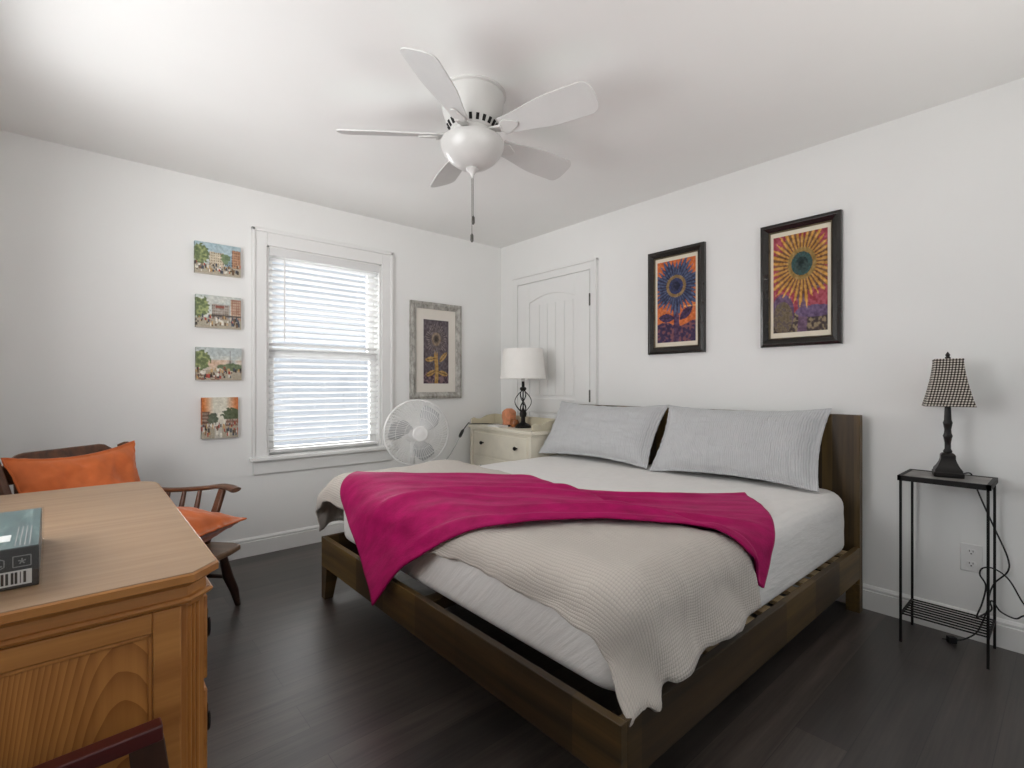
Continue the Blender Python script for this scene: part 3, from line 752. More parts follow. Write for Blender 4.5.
for k in range(3):
    mb = MB(); P = []
    for i in range(9):
        t = i / 8; r = 0.045 + 0.155 * t; row = []
        for j in range(7):
            s_ = j / 6 - 0.5; wd = (0.55 + 0.55 * math.sin(PI * min(1, t * 0.9 + 0.1))) ; a = s_ * wd + 0.35 * t
            row.append((-s_ * 0.05 + 0.004, r * math.cos(a), r * math.sin(a)))
        P.append(row)
    mb.grid(P); mb.mul(T(0.0, 0, PZ) @ RX(2 * PI * k / 3 + 0.62)); o = mb.build('blade', 'fan_blade', pf, world=False)
    so = o.modifiers.new('thickness', 'SOLIDIFY'); so.thickness = 0.003
mb = MB().lathe([(0.05, 0), (0.075, 0.03), (0.08, 0.07), (0.06, 0.12), (0.0, 0.135)], 24); mb.mul(T(-0.07, 0, PZ) @ RY(-PI/2)); mb.build('motor_housing', 'white_plastic', pf, world=False)
mb = MB(); mb.tube([(-0.12, 0, PZ - 0.02), (-0.12, 0, 0.62), (-0.12, 0, 0.04)], [0.02, 0.018, 0.018], 14); mb.build('pole', 'white_plastic', pf, world=False)
mb = MB().lathe([(0.20, 0), (0.205, 0.012), (0.18, 0.03), (0.06, 0.045), (0.03, 0.07), (0, 0.07)], 40, (-0.12, 0, 0)); mb.build('base', 'white_plastic', pf, world=False)

# cord from the fan up to the chest top
c1 = P_ch(xf - 0.006, 0.40, CZ + 0.004)
path = spline([(-1.05, -0.49, 0.50), (-0.93, -0.46, 0.56), (-0.84, -0.44, 0.645), (-0.76, -0.40, 0.72), (-0.70, -0.36, 0.765), (-0.62, -0.30, 0.80), (-0.55, -0.24, 0.817), (c1[0] - 0.015, c1[1], CZ + 0.006), P_ch(xf + 0.05, 0.39, CZ + 0.005), P_ch(0.02, 0.30, CZ + 0.005), P_ch(0.06, 0.16, CZ + 0.005)], 6)
co = thing('power_cord', 'thin cord with black inline plug stretched from the fan to the cream chest', 'cord', path[0])
k0 = 18
MB().tube(path[:k0 + 1], 0.0042, 6).build('pale_cable', 'cable_white', co)
MB().tube(path[k0:k0 + 9], [0.006, 0.012, 0.013, 0.013, 0.013, 0.013, 0.012, 0.008, 0.005], 8).build('plug', 'cable', co)
MB().tube(path[k0 + 8:], 0.0045, 6).build('black_cable', 'cable', co)

# ------------------------------------------------------------------ ceiling fan
FX, FY = -1.686, -1.827
fan = thing('ceiling_fan', 'white flush mount ceiling fan with five blades and bowl light', 'ceiling fan', (FX, FY, H))
MB().lathe([(0.152, 0.0), (0.152, -0.008), (0.142, -0.012), (0.141, -0.04), (0.136, -0.075), (0.124, -0.112), (0.108, -0.142), (0.099, -0.156), (0.094, -0.164), (0.0, -0.164)], 48).build('housing', 'fan_white', fan, world=False)
mb = MB()
for k in range(22):
    a = 2 * PI * k / 22; s0 = len(mb.v); mb.box((-0.004, -0.0065, -0.013), (0.004, 0.0065, 0.013)); mb.mul(RZ(a) @ T(0.1055, 0, -0.146) @ RY(0.56), s0)
mb.build('vent_slots', 'dark_slot', fan, world=False)
MB().lathe([(0.090, -0.163), (0.092, -0.172), (0.090, -0.186), (0.070, -0.190), (0.0, -0.190)], 40).build('motor', 'fan_white', fan, world=False)
MB().lathe([(0.066, -0.186), (0.104, -0.190), (0.114, -0.196), (0.114, -0.203), (0.0, -0.203)], 40).build('light_fitter', 'fan_white', fan, world=False)
MB().lathe([(0.114, -0.198), (0.136, -0.207), (0.143, -0.220), (0.141, -0.238), (0.129, -0.265), (0.106, -0.293), (0.075, -0.316), (0.04, -0.328), (0.0, -0.331)], 48).build('light_bowl', 'frost', fan, world=False)
MB().lathe([(0.0, -0.324), (0.026, -0.327), (0.030, -0.335), (0.018, -0.344), (0.010, -0.354), (0.007, -0.370), (0.0, -0.374)], 20).build('finial', 'fan_white', fan, world=False)
for (cx, cy, zb) in ((0.004, 0.0, -0.545), (0.0, 0.004, -0.625)):
    mb = MB(); mb.tube([(cx, cy, -0.372), (cx, cy, zb)], 0.0015, 5); o = mb.build('pull_chain', 'steel', fan, world=False)
    MB().lathe([(0.002, 0.0), (0.007, -0.008), (0.0075, -0.032), (0.004, -0.040)], 10, (cx, cy, zb + 0.005)).build('pull_knob', 'steel', o, world=False)
PITCH = -0.36
for k in range(5):
    a = math.radians(-1.3 + 72 * k)
    out = []
    N = 14
    def half(t): return 0.044 + 0.032 * smooth01(t * 1.5)
    for i in range(N + 1):
        t = i / N; out.append((0.158 + 0.393 * t, -half(t)))
    for i in range(1, 12):
        b_ = -PI / 2 + PI * i / 12; out.append((0.551 + 0.042 * math.cos(b_), 0.076 * math.sin(b_) * (abs(math.sin(b_)) ** -0.35 if abs(math.sin(b_)) > .05 else 1)))
    for i in range(N, -1, -1):
        t = i / N; out.append((0.158 + 0.393 * t, half(t)))
    m4 = RZ(a) @ T(0, 0, -0.183) @ RX(PITCH)
    mb = MB().prism(out, -0.003, 0.003); mb.mul(m4); bd = mb.build('blade', 'fan_blade_white', fan, world=False, bevel=0.0015)
    mb = MB(); mb.prism([(0.150, -0.014), (0.165, -0.030), (0.185, -0.036), (0.235, -0.012), (0.242, 0), (0.235, 0.012), (0.185, 0.036), (0.165, 0.030), (0.150, 0.014)], -0.012, -0.004)
    mb.mul(m4); s0 = len(mb.v)
    mb.bar((0.080, 0, -0.178), (0.165, 0, -0.191), 0.03, 0.010, w2=0.05); mb.mul(RZ(a), s0)
    mb.build('blade_bracket', 'fan_white', bd, world=False, bevel=0.002)

# ------------------------------------------------------------------ painted pictures
rng = np.random.default_rng(11)
def sm_noise(h, w, s):
    g = rng.random((h // s + 3, w // s + 3)); yy, xx = np.mgrid[0:h, 0:w] / s; y0, x0 = yy.astype(int), xx.astype(int); fy, fx = yy - y0, xx - x0
    return (g[y0, x0]*(1-fx)+g[y0, x0+1]*fx)*(1-fy) + (g[y0+1, x0]*(1-fx)+g[y0+1, x0+1]*fx)*fy
def blend(img, mask, c): 
    m = np.clip(mask, 0, 1)[..., None]; img[:] = img * (1 - m) + np.array(c, float) * m
def uvgrid(h, w):
    yy, xx = np.mgrid[0:h, 0:w]; return xx / (w - 1), 1 - yy / (h - 1)      # v up
def picture_grid(img, org, ex, ez):
    """a mesh with one vertex per paint dab; org bottom-left, ex and ez span the picture"""
    h, w, _ = img.shape; org, ex, ez = Vector(org), Vector(ex), Vector(ez); mb = MB()
    P = [[org + ex * (j / (w - 1)) + ez * (1 - i / (h - 1)) for i in range(h)] for j in range(w)]
    mb.grid(P); return mb, [img[i, j] for j in range(w) for i in range(h)]
def apply_paint(o, cols):
    a = o.data.color_attributes.new('paint', 'FLOAT_COLOR', 'POINT'); buf = []
    for c in cols: buf += lin(np.clip(c, 0, 255))
    a.data.foreach_set('color', buf)
def street(kind):
    h, w = 58, 78; 
    if kind == 3: h, w = 78, 60
    u, v = uvgrid(h, w); img = np.zeros((h, w, 3)); n1, n2 = sm_noise(h, w, 9), sm_noise(h, w, 3)
    img[:] = (186, 198, 200); blend(img, n1 * 0.8, (222, 222, 212))
    if kind == 0: blend(img, (v > 0.6) * 0.6, (140, 178, 200))
    if kind == 2: blend(img, (v < 0.62) * n1, (214, 170, 140)); blend(img, (v > 0.75) * 0.5, (170, 184, 190))
    if kind == 3:
        img[:] = (226, 222, 206); blend(img, np.clip(1 - np.abs(u - 0.0) / 0.32, 0, 1) * (v > 0.35), (206, 92, 22)); blend(img, np.clip(1 - np.abs(u - 1.0) / 0.34, 0, 1) * (v > 0.35), (200, 84, 20))
    road = v < 0.30; blend(img, road * 0.9, (196, 186, 164)); blend(img, road * n2 * 0.7, (120, 108, 92))
    if kind in (0, 1, 2):
        tree = np.hypot((u - 0.10) / 0.20, (v - 0.62) / 0.30) + 0.5 * (n2 - 0.5) < 1; blend(img, tree * 0.95, (92, 110, 66)); blend(img, tree * (n2 > 0.6) * 0.8, (146, 158, 92))
    def house(a, b, top, c, wc):
        mk = (u > a) & (u < b) & (v > 0.28) & (v < top + 0.03 * (n2 - .5)); blend(img, mk * 0.9, c)
        win_ = mk & ((np.floor((u - a) * 42) % 2) == 0) & ((np.floor(v * 24) % 2) == 0); blend(img, win_ * 0.7, wc)
    if kind == 0:
        house(0.30, 0.62, 0.72, (206, 190, 162), (110, 92, 74)); house(0.64, 0.80, 0.66, (120, 150, 168), (60, 74, 84)); house(0.80, 0.99, 0.86, (178, 120, 84), (90, 56, 40))
        t2 = np.hypot((u - 0.66) / 0.10, (v - 0.55) / 0.16) + .5 * (n2 - .5) < 1; blend(img, t2 * 0.85, (96, 122, 80))
    if kind == 1:
        house(0.34, 0.74, 0.74, (164, 150, 140), (84, 70, 64)); house(0.76, 0.99, 0.92, (150, 96, 74), (232, 214, 190))
        blend(img, ((u > 0.30) & (v > 0.36) & (v < 0.42)) * 0.9, (52, 48, 46)); blend(img, ((u > .42) & (u < .62) & (v > .62) & (v < .7)) * .8, (140, 56, 44))
    if kind == 2:
        tower = (np.abs(u - 0.74) < 0.012 + 0.05 * np.clip(0.62 - v, 0, 1)) & (v < 0.90) & (v > 0.36); blend(img, tower * 0.85, (96, 88, 84))
        hedge = np.hypot((u - 0.78) / 0.30, (v - 0.40) / 0.11) + .4 * (n2 - .5) < 1; blend(img, hedge * 0.9, (82, 104, 70))
        blend(img, (v < 0.16) * (u < 0.5) * (n2 > 0.5) * 0.9, (112, 62, 44))
    if kind == 3:
        house(0.0, 0.22, 0.66, (92, 62, 52), (196, 180, 160)); t2 = np.hypot((u - 0.80) / 0.24, (v - 0.56) / 0.18) + .6 * (n2 - .5) < 1; blend(img, t2 * 0.95, (62, 78, 50))
        house(0.66, 1.0, 0.46, (116, 78, 66), (210, 196, 180)); blend(img, (np.abs(u - 0.45) < 0.10) * (v < 0.36) * 0.8, (206, 204, 196)); t3 = np.hypot((u - 0.3) / 0.14, (v - 0.46) / 0.14) + .6 * (n2 - .5) < 1; blend(img, t3 * .9, (70, 84, 66))
    pal = [(40, 34, 32), (168, 50, 40), (230, 226, 214), (52, 60, 78), (190, 150, 96), (96, 70, 50)]
    for _ in range(70):
        a, b = rng.random(), 0.08 + 0.28 * rng.random(); s_ = 0.010 + 0.014 * rng.random()
        blend(img, (np.abs(u - a) < s_) & (np.abs(v - b) < s_ * 2.4), pal[rng.integers(len(pal))])
    img = img * 0.80 + np.array((182, 176, 160)) * 0.20
    img += (n2[..., None] - 0.5) * 34 + (rng.random((h, w, 1)) - 0.5) * 22
    return img
def canvas(kind, x0, x1, z0, z1, lab):
    img = street(kind); t = thing('canvas_painting', lab, 'painting', ((x0 + x1) / 2, 0, z0), 0, 'small canvases beside the window')
    MB().box((x0, -0.030, z0), (x1, -0.001, z1)).build('stretched_canvas', 'mat_white', t, bevel=0.002)
    mb, cols = picture_grid(img, (x0, -0.0312, z0), (x1 - x0, 0, 0), (0, 0, z1 - z0)); o = mb.build('painted_face', 'paint', t); apply_paint(o, cols)
    h, w, _ = img.shape     # painted edge facing the camera
    mb = MB(); mb.grid([[(x0 - 0.0008, -0.0312 + 0.03 * k / 3, z0 + (z1 - z0) * (1 - i / (h - 1))) for i in range(h)] for k in range(4)]); o = mb.build('painted_edge', 'paint', t); apply_paint(o, [img[i, 0] * 0.9 for k in range(4) for i in range(h)])
canvas(0, -2.487, -2.232, 1.836, 2.031, 'topmost of the four small canvases, a street with blue and red houses')
canvas(1, -2.482, -2.230, 1.497, 1.702, 'second canvas from the top, a grey street scene with dark awning')
canvas(2, -2.480, -2.228, 1.167, 1.373, 'third canvas from the top, a park scene with a distant tower')
canvas(3, -2.450, -2.248, 0.798, 1.057, 'lowest small canvas, an upright street scene with orange sky edges')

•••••

The lines from the start of the data through the line that contains "mb.build('base', 'white_plastic', pf, world=False)" are to be returned exactly, please, with both ends included and every picture left out.

Continue the Blender Python script for this scene: part 3, from line 752. More parts follow. Write for Blender 4.5.
for k in range(3):
    mb = MB(); P = []
    for i in range(9):
        t = i / 8; r = 0.045 + 0.155 * t; row = []
        for j in range(7):
            s_ = j / 6 - 0.5; wd = (0.55 + 0.55 * math.sin(PI * min(1, t * 0.9 + 0.1))) ; a = s_ * wd + 0.35 * t
            row.append((-s_ * 0.05 + 0.004, r * math.cos(a), r * math.sin(a)))
        P.append(row)
    mb.grid(P); mb.mul(T(0.0, 0, PZ) @ RX(2 * PI * k / 3 + 0.62)); o = mb.build('blade', 'fan_blade', pf, world=False)
    so = o.modifiers.new('thickness', 'SOLIDIFY'); so.thickness = 0.003
mb = MB().lathe([(0.05, 0), (0.075, 0.03), (0.08, 0.07), (0.06, 0.12), (0.0, 0.135)], 24); mb.mul(T(-0.07, 0, PZ) @ RY(-PI/2)); mb.build('motor_housing', 'white_plastic', pf, world=False)
mb = MB(); mb.tube([(-0.12, 0, PZ - 0.02), (-0.12, 0, 0.62), (-0.12, 0, 0.04)], [0.02, 0.018, 0.018], 14); mb.build('pole', 'white_plastic', pf, world=False)
mb = MB().lathe([(0.20, 0), (0.205, 0.012), (0.18, 0.03), (0.06, 0.045), (0.03, 0.07), (0, 0.07)], 40, (-0.12, 0, 0)); mb.build('base', 'white_plastic', pf, world=False)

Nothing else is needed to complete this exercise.